CHAPITRE XXXI. POURQUOI DIEU NE NOUS GUÉRIT-IL PAS IMMÉDIATEMENT DE L'ORGUEIL?
35. En parlant ainsi, je ne veux que faire mieux ressortir la profonde ignorance où je suis des décrets éternels de Dieu, et en particulier de la raison pour laquelle le Seigneur ne guérit pas immédiatement cet orgueil qui tend à se glisser jusque dans nos meilleures actions. La guérison de ce vice lui est demandée par les âmes pieuses avec des larmes amères et de longs gémissements; elles le conjurant sans cesse de leur offrir sa main puissante pour vaincre cet orgueil et en quelque sorte pour le fouler aux pieds et pour l’anéantir. Qu'un homme se réjouisse d'une bonne action qu'il vient d'accomplir et dans laquelle il croit avoir vaincu l'orgueil, aussitôt et du sein de cette joie l'orgueil se lève et dit: Je vis encore, pourquoi ce triomphe de la part? Car je vis précisément parce que tu triomphes. Sans doute ce serait une grande joie pour nous de pouvoir avant le temps triompher de l'orgueil vaincu, quoique nous sachions bien que son ombre planera sur nous jusqu'à ce qu'elle disparaisse dans le plein midi. C'est ce midi qui nous est promis par la sainte Ecriture : « Il fera éclater notre justice comme la lumière ; il fera briller notre innocence comme le midi », pourvu que se réalise cette autre parole : « Placez vos voies dans le Seigneur, espérez en lui, il agira lui-même1».

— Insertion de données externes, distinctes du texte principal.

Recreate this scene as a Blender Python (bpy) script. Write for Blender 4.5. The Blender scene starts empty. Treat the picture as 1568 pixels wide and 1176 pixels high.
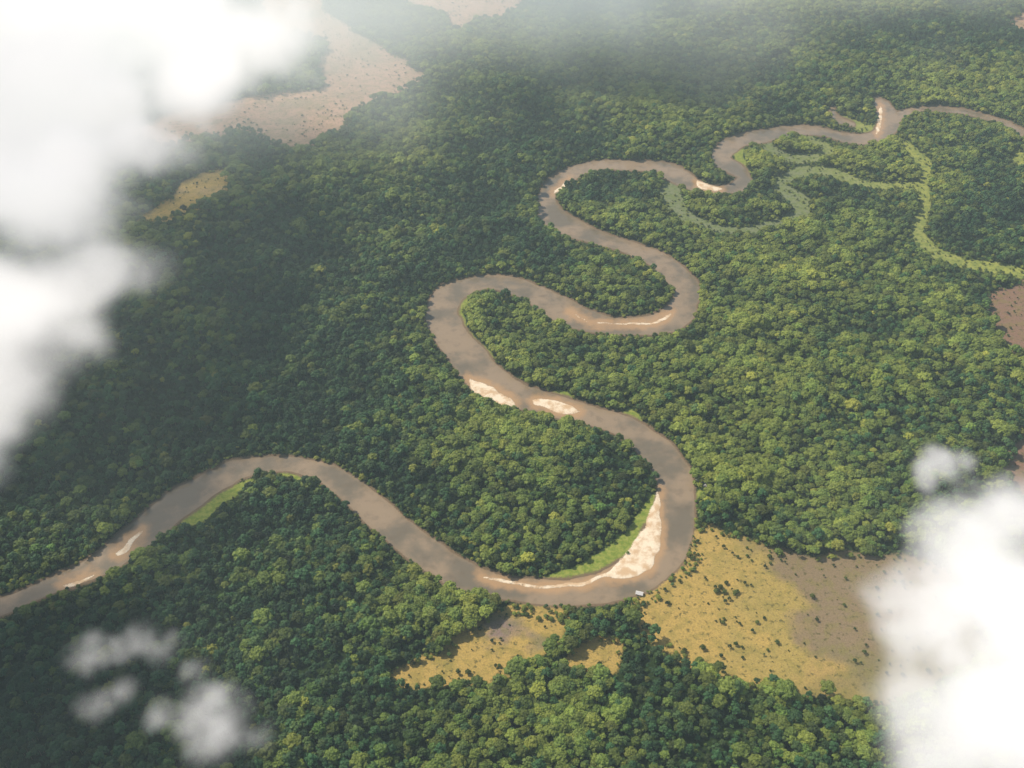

Est-ce ainsi qu'en jugent ceux qui se croient le pouvoir d'agir par eux-mêmes? « Dieu agira lui-même » ; à qui s'adressaient ces paroles, si ce n'est pas à ceux qui disent : C’est nous qui agissons, c'est-à-dire nous nous justifions nous-mêmes. Sans doute nous ne restons pas sans agir, mais nous ne faisons que coopérer à l'action de Dieu qui nous prévient par sa miséricorde. Or, il nous prévient afin que nous soyons guéris et afin qu'étant guéris nous prenions de la force; il nous prévient afin que nous soyons appelés et qu'étant appelés nous soyons glorifiés; il nous prévient afin que nous vivions pieusement et que, vivant pieusement, nous vivions éternellement avec lui; car sans lui nous ne pouvons rien faire2. Ne lisons-nous pas : « Le Seigneur mon Dieu, sa miséricorde me préviendra3»;«Votre miséricorde m'accompagnera tous les jours de ma vie4 » . Faisons-lui, donc l'humble confession de notre vie, et ne cherchons pas à nous justifier. Car si notre vie n'est pas la sienne, mais la nôtre, elle ne saurait être innocente. C'est pourquoi nous devons la lui révéler par un humble aveu, et n'oublions pas qu'elle lui est connue, lors même que nous essaierions de la lui cacher. Il est bon de se confesser au Seigneur5.